Waktu menunjukkan pukul 7 kurang 15 menit, berkumandang lah Lagu Kebangsaan Indonesia Raya diikuti oleh sibuknya satpam menutup pintu gerbang utama sekolah sehingga tidak ada siswa yang melaju lagi. Semua berhenti berjalan dan beraktivitas sejenak untuk melantunkan sebuah pahit-manisnya perjuangan yang disusun menjadi sebuah lagu yang menyentuh hati. Semua yang sudah masuk di area sekolah pun melanjutkan kisahnya untuk belajar di dinding jurusan pilihan sanubari. Bagi siswa yang masih berada di depan gerbang sekolah, tentunya mereka mendapat sanksi. Bukan cuma ceramah dari bapak ibu guru konseling, tetapi aktivitas disiplin lah yang ditegakkan karena hari masih pagi.
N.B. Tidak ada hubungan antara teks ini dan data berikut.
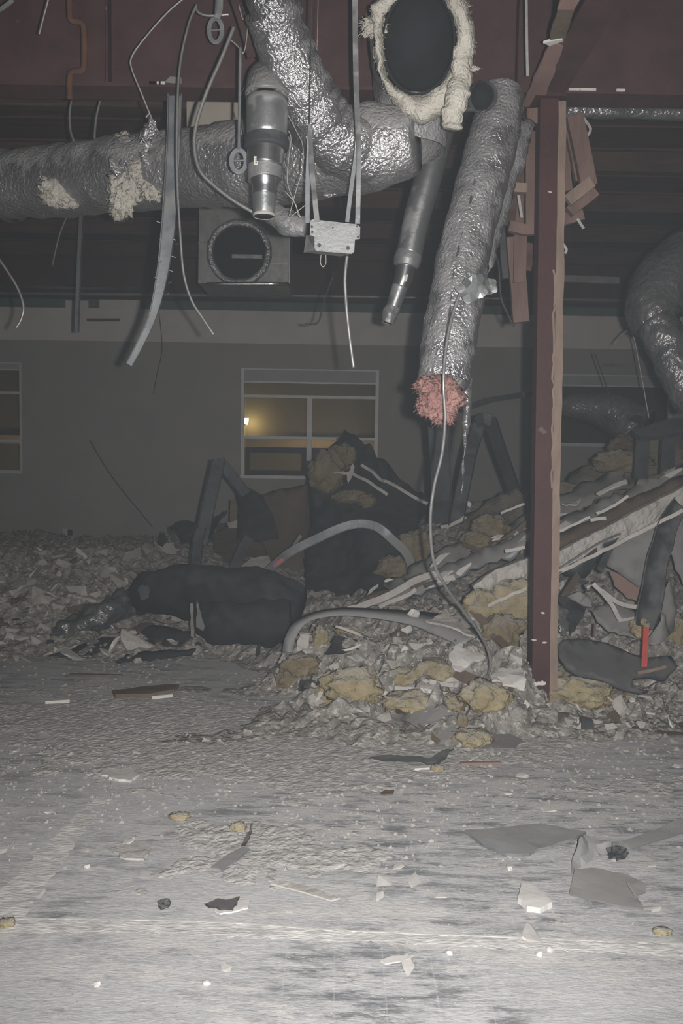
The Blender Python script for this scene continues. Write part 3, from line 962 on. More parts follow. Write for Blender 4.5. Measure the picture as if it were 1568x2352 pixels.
for x, y, r in ((733, 563, .009), (799, 570, .009), (717, 533, .006), (716, 521, .006), (820, 520, .005), (822, 545, .006), (764, 523, .004)):
    p = P(x, y, YB - .003)
    obj('bolt_head', tube([p, p + Vector((0, -.006, -.001))], r, 8, 1), M['rubber'], plate)
obj('wire_loop', tube([P(737, 585, YB + .05), P(736, 605, YB + .05), P(742, 613, YB + .05), P(748, 605, YB + .05), P(748, 586, YB + .05)], .0022, 6, 6), M['wire'], J)
def strap(name, q, wpx, mt, parent, up=(0, -1, 0), tw=None):
    return obj(name, sweep(rect(1, .09), [P(*p) for p in q], up, 6, [w_ * q[i][2] / FPX for i, w_ in enumerate(wpx)], tw), M[mt], parent)
strap('strap', [(821, 514, YB - .006), (823, 420, YB), (824, 350, YB + .02), (822, 300, YB + .04), (817, 170, YB + .05), (815, 0, YB + .05), (814, -60, YB + .05)], [11, 10, 11, 12, 12, 12, 12], 'galv', J)
strap('strap', [(797, 510, YB + .1), (808, 420, YB + .1), (818, 350, YB + .1), (821, 300, YB + .07)], [9, 9, 8, 8], 'track', J)
strap('strap', [(728, 510, YB - .002), (722, 450, YB + .02), (716, 390, YB + .05), (714, 340, YB + .07), (711, 285, YB + .08)], [12, 11, 11, 9, 6], 'galv', J)
strap('strap', [(706, 512, YB + .12), (706, 430, YB + .12), (709, 350, YB + .11), (711, 285, YB + .09)], [10, 10, 10, 6], 'track', J)
obj('suspension_wire', tube([P(711, 285, YB + .08), P(712, 150, YB + .08), P(716, -40, YB + .08)], .004, 6, 4), M['wire_dark'], J)
obj('suspension_wire', tube([P(722, 250, YB + .2), P(728, 100, YB + .2), P(731, -40, YB + .2)], .0016, 5, 4), M['wire'], J)
strap('strap', [(664, 140, YB + .15), (672, 70, YB + .15), (684, 0, YB + .15), (690, -50, YB + .15)], [4, 6, 8, 8], 'track', J)

# loose wires around the box
for i, (q, lb) in enumerate((
    ([(660, 262), (680, 300), (695, 335), (694, 390), (682, 430), (664, 495)], 'thin wire drooping beside the reducer pipe and crossing another at the bottom'),
    ([(662, 300), (668, 320), (662, 370), (660, 420), (676, 465), (690, 500)], 'thin wire curving behind the strap to the short elbow'),
    ([(655, 440), (678, 468), (683, 490), (690, 500)], 'short bent wire above the short elbow'),
    ([(668, 497), (700, 472)], 'straight bright wire sticking out above the short elbow'))):
    obj('loose_wire', tube([P(x, y, 4.12) for x, y in q], .0022, 5, 8), M['wire'], None, True, lb, 'wire')

# small open collar and the long hanging foil duct
cl = thing('duct_collar', 'small open galvanized collar beside the white wool', 'duct', P(1095, 255, 4.6))
obj('collar_ring', tube([P(1108, 222, 4.42), P(1092, 226, 4.55), P(1070, 230, 4.75)], [.066, .064, .062], 26, 3, False), M['galv'], cl, True)
obj('collar_lip', tube([P(1112, 221, 4.4), P(1104, 223, 4.45)], [.074, .072], 26, 2, False), M['galv_dull'], cl, True)
obj('collar_inside', tube([P(1108, 222, 4.43), P(1080, 228, 4.7)], [.058, .056], 20, 2, True), M['liner'], cl, True)

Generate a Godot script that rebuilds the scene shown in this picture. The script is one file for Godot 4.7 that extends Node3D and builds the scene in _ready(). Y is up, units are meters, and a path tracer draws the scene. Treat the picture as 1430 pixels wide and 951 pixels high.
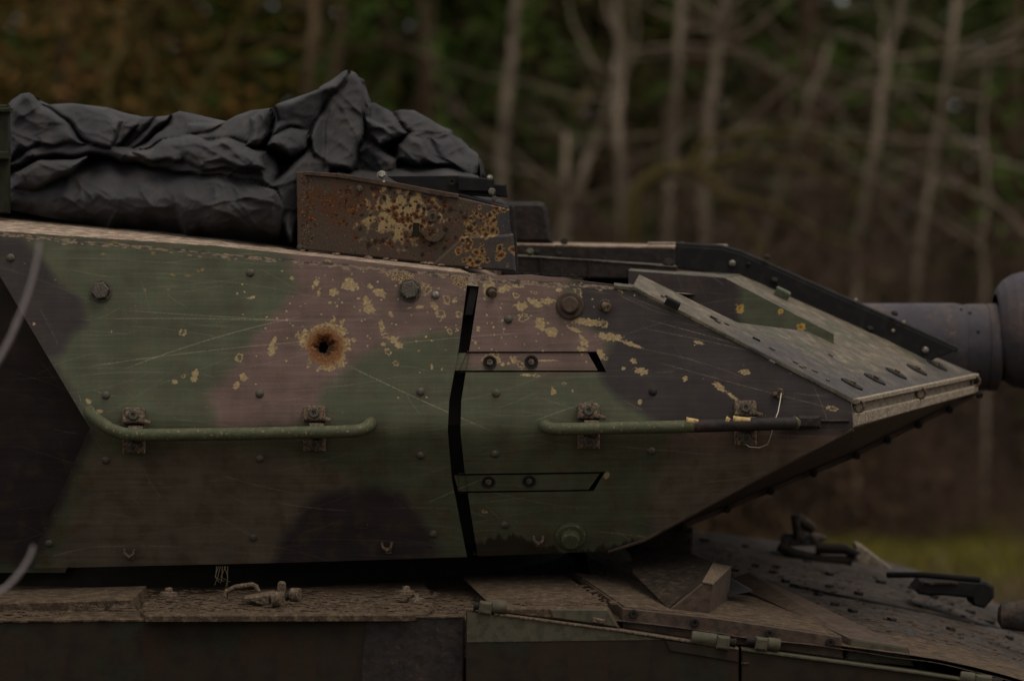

Hormat kepada sangsaka merah putih, menyapu halaman musala, membersihkan tanaman, lalu mengisi secarik form untuk bisa masuk kelas mulai jam ketiga yang tentunya menjadi sebuah kehilangan besar karena tidak mendapatkan ilmu serta materi.
Semua berawal dari keterpaksaan, semua tidaklah instan, berproses menuju karakter Indonesia dari sila pertama hingga sila kelima. Terpaksa-Biasa-Terbiasa akhirnya menjadi Luar Biasa. Bercita-cita setinggi langit, berusaha sekeras kuda, berbaur kesemua seperti angin, merendah seperti tanah, semua dimulai dari sekolah. Dimanapun tempat menimba ilmu, pasti mempunyai banyak hal yang dibanggakan. Ini adalah sedikit cerita tentang aku, yang menimba ilmu di pusat kota Yogyakarta, dengan segala aturan dan tindakan kedisiplinnya. Perjuangan memang terasa berat saat dilakukan, tetapi Ketika berhasil, kita bisa mengenang dan menceritakan perjuangan yang dahulu ditempuh sampai tersadar, ternyata proses keras itu bisa membentuk sifat, karakter, dan kepribadian. Karena Pendidikan bukan hanya sekedar kompetisi untuk memperoleh peringkat terbaik, tetapi juga bagaimana seseorang bisa mendapatkan nilai-nilai yang tersirat dalam setiap proses belajar mengajar yang dilakukan. Aku adalah salah satu dari karakter itu, ya, Aku, 6:45.